La Palabra de Dios dice de sí misma que “toda Escritura es inspirada por Dios es también útil para enseñar, para argüir, para corregir, para educar en la justicia, a fin de que el hombre de Dios sea perfecto y esté preparado para toda obra buena” (2 Tim 3, 16–17). Todo un programa pedagógico, como puede verse.
Para ello, en buena lógica, es necesario un conocimiento de la Palabra cuanto más profundo mejor.
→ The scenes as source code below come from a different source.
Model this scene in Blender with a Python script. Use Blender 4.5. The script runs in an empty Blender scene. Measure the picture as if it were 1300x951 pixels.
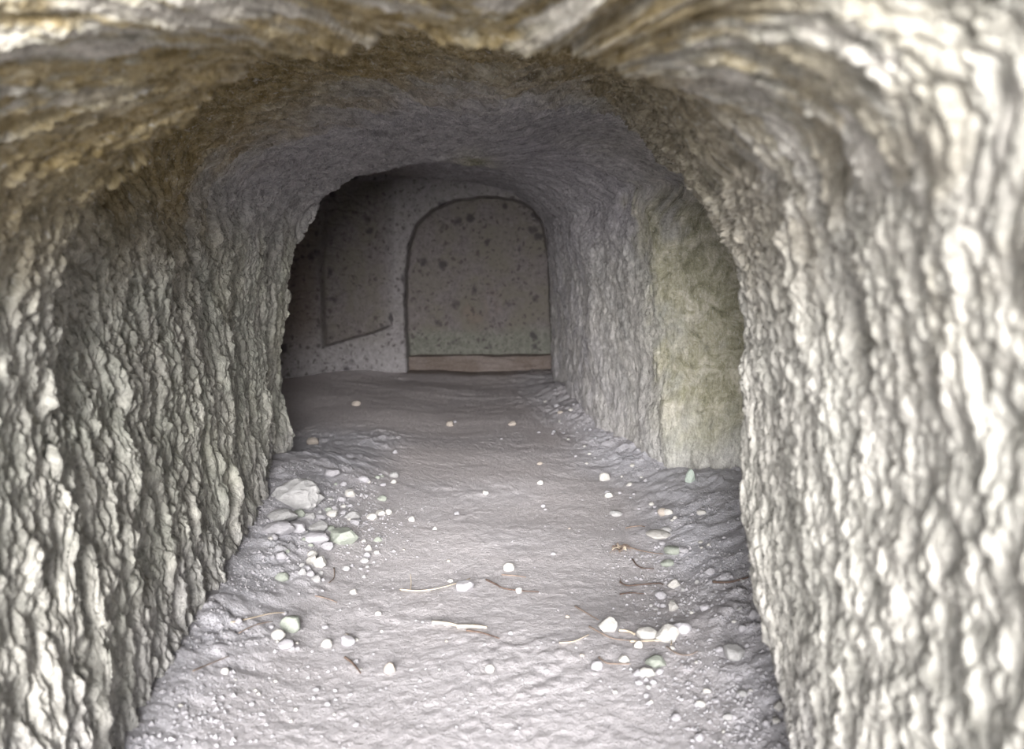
import bpy, math, random
import numpy as np

random.seed(7)
rng = np.random.default_rng(7)
SC = bpy.context.scene
COL = SC.collection

# ------------------------------------------------------------------ camera, sky, sun, exposure
CAM_H, F_PX, HOR_Y, CX = 1.10, 1100.0, 320.0, 650.0       # eye height, focal length in px, horizon row, axis column
cam = bpy.data.cameras.new('camera')
cam.sensor_fit = 'HORIZONTAL'
cam.sensor_width = 36.0
cam.lens = F_PX / 1300.0 * 36.0
cam.shift_y = -(475.5 - HOR_Y) / 1300.0
cam.clip_start = 0.02
cam.dof.use_dof = True
cam.dof.focus_distance = 3.2
cam.dof.aperture_fstop = cam.lens / 12.5
cam_o = bpy.data.objects.new('camera', cam)
cam_o.location = (0, 0, CAM_H)
cam_o.rotation_euler = (math.pi / 2, 0, 0)
COL.objects.link(cam_o)
SC.camera = cam_o

world = bpy.data.worlds.new('overcast_sky')
SC.world = world
world.use_nodes = True
bg = world.node_tree.nodes['Background']
bg.inputs['Color'].default_value = (0.86, 0.92, 1.0, 1)
bg.inputs['Strength'].default_value = 0.4

sun = bpy.data.lights.new('hazy_sun', 'SUN')
sun.energy = 14.0
sun.angle = math.radians(36)
sun.color = (1.0, 0.97, 0.95)
sun_o = bpy.data.objects.new('hazy_sun', sun)
COL.objects.link(sun_o)
from mathutils import Vector
sun_o.rotation_euler = Vector((0.03, 1.0, -0.215)).to_track_quat('-Z', 'Y').to_euler()
sun_o.location = (-2, -8, 3)

vs = SC.view_settings
vs.view_transform = 'Standard'
vs.look = 'None'
vs.exposure = 0.46
vs.gamma = 1.0
vs.use_curve_mapping = False
SC.cycles.max_bounces = 12
SC.cycles.diffuse_bounces = 10

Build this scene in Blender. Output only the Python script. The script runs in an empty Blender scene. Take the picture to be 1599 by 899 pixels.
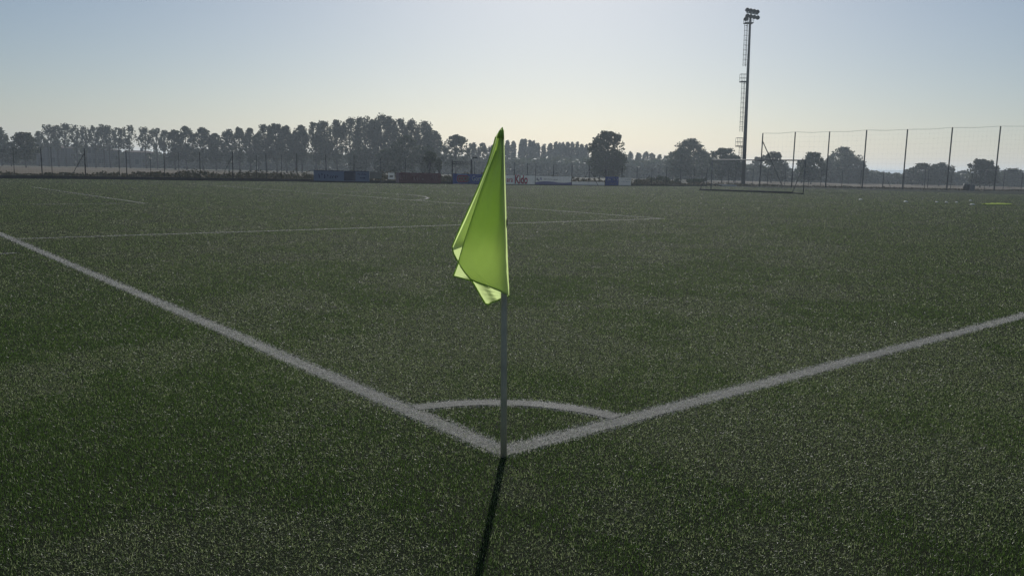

El maestro católico debe conocer la Palabra de Dios, pero “conocer” no solo en sentido académico -que también- sino bíblico, es decir, el conocimiento que procede de mantener un estrecho contacto con ella. Benedicto XVI en la exhortación Verbum Domini ha insistido en la necesidad de trato y conocimiento que todo bautizado tiene de la Palabra de Dios y para ello ha empleado repetidamente la palabra “familiaridad”, lo cual nos está indicando que la relación con la palabra no es de un conocer externo. Podría saberse alguien la Biblia entera de memoria y no haberla “conocido” por no haber entrado en intimidad con ella.
No he abundado, como ves, amigo lector, en las cualidades humanas propias del educador. Y es que, al contrario de lo que pudiera parecer, tampoco hace falta que sean tantas. El maestro no necesita ser un hombre que descuelle en talentos o en cualidades humanas, aunque sí debe poner en juego las que posea. Si tiene muchas le vendrán bien, pero no son imprescindibles, entre otras cosas porque la educación de los muchachos no es cosa de un francotirador brillante, sino de una comunidad; literalmente hablando, de un 'colegio'. Y si hay colegio (grupo de maestros que funciona colegiadamente, a una) habrá tantas personalidades como personas. Eso es lo bueno, la riqueza colegiada, la posibilidad de que el niño o el joven tenga ante sí no solo un buen maestro (eso hay que darlo por supuesto) sino un gran collage, un amplio panorama multicolor, un 'colegio'.
Mil gracias por tu atención. Que Dios te bendiga.